4 in 10 say if interest rates rise they could be in financial trouble: poll


TORONTO — Four in 10 Canadians say that if interest rates rise any further they fear they will be in financial trouble, a new poll suggests.

The survey conducted for insolvency firm MNP Ltd. also found one in three Canadians say they are already feeling the effects of increasing interest rates.

“It’s clear that people are nowhere near prepared for a higher rate environment,” MNP president Grant Bazian said in a statement Monday.

“The good news is that there seems to be at least the acknowledgment now that rates are going to climb which might make people reassess their spending habits — especially using credit.”

The results of the survey, conducted online by Ipsos for MNP between Sept. 18 and Sept. 21, comes after the Bank of Canada raised its key interest rate target twice this year. The moves by the central bank in turn prompted the big banks to raise their prime lending rate, pushing up the cost of variable-rate mortgages and other loans such as home equity lines of credit that are tied to the benchmark rate.

The Bank of Canada is expected to make its next rate announcement Wednesday. Economists expect no change to its overnight rate target.

Jamie Feehely, managing director of Canadian structured finance for ratings agency DBRS, says he doesn’t anticipate interest rates to go up until next year. However, that timeline is fluid given the wide range of factors that could impact the Canadian economy, such as the outcome of negotiations of the North American Free Trade Agreement, he added.

“It’s really just far too difficult to tell where rates are going to go in 2018 given the geopolitical risks and just the external factors affecting Canada,” Feehely said.

Borrowers with fixed-rate mortgages will have seen no change in the cost of their loans, but rates for new fixed-rate mortgages and those seeking to renew their mortgages have also moved higher in recent months.
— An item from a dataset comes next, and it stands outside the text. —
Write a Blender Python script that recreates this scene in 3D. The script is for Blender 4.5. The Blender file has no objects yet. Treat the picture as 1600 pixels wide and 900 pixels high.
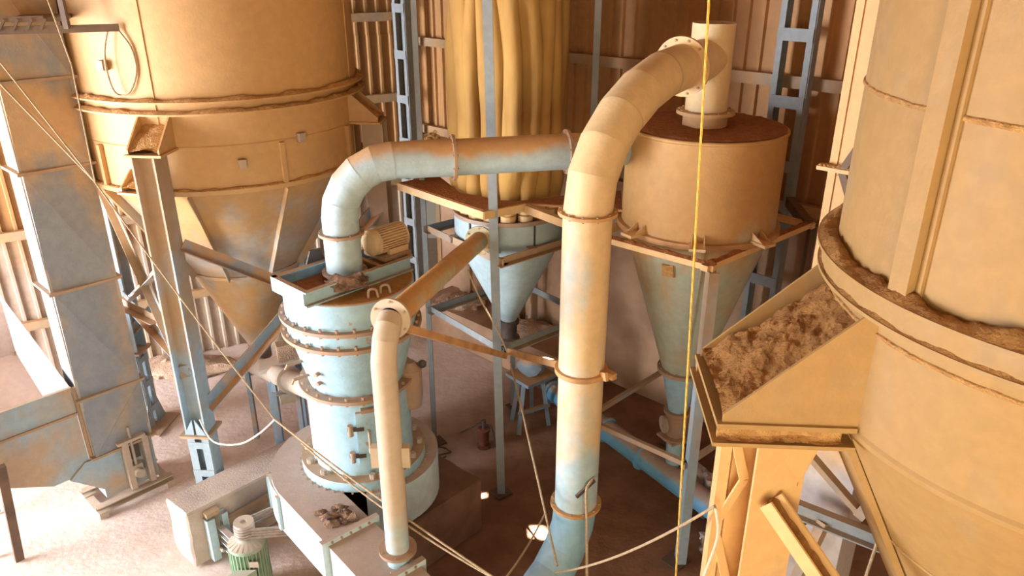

The survey of 2,005 adult Canadians also showed that 7 in 10 say that with interest rates headed higher, they will be more careful about how they spend their money. However, 42 per cent of those queried say they are $200 or less away from financial insolvency, with little cushion to pay unexpected bills or expenses at the end of the month. That’s slightly improved from 44 per cent from the June, according to an MNP spokesperson.

The results of MNP’s Consumer Debt Index is the latest to highlight concerns about Canadians’ debt burden. Earlier this month, the International Monetary Fund warned in its Global Financial Stability report of Canada’s high debt levels and higher-than-average pressure on Canadian households’ ability to pay down that debt.

The amount Canadians owe compared with their disposable income hit a record high in the second quarter. Statistics Canada said household credit market debt as a proportion of household disposable income increased to 167.8 per cent, up from 166.6 per cent in the first quarter.

Canadian debt levels are the highest they’ve ever been and high housing prices have been a driving factor, said Feehely.

“To get that nice house on a nice street that is big enough to put kids in it, they are just absolutely leveraging themselves to the hilt,” he said.

However, Feehely noted that Canadians’ debt-burden haven’t shown up yet in the latest monthly indicators, pointing to credit card losses that continue to be low and stable.

The polling industry’s professional body, the Marketing Research and Intelligence Association, says online surveys cannot be assigned a margin of error because they do not randomly sample the population.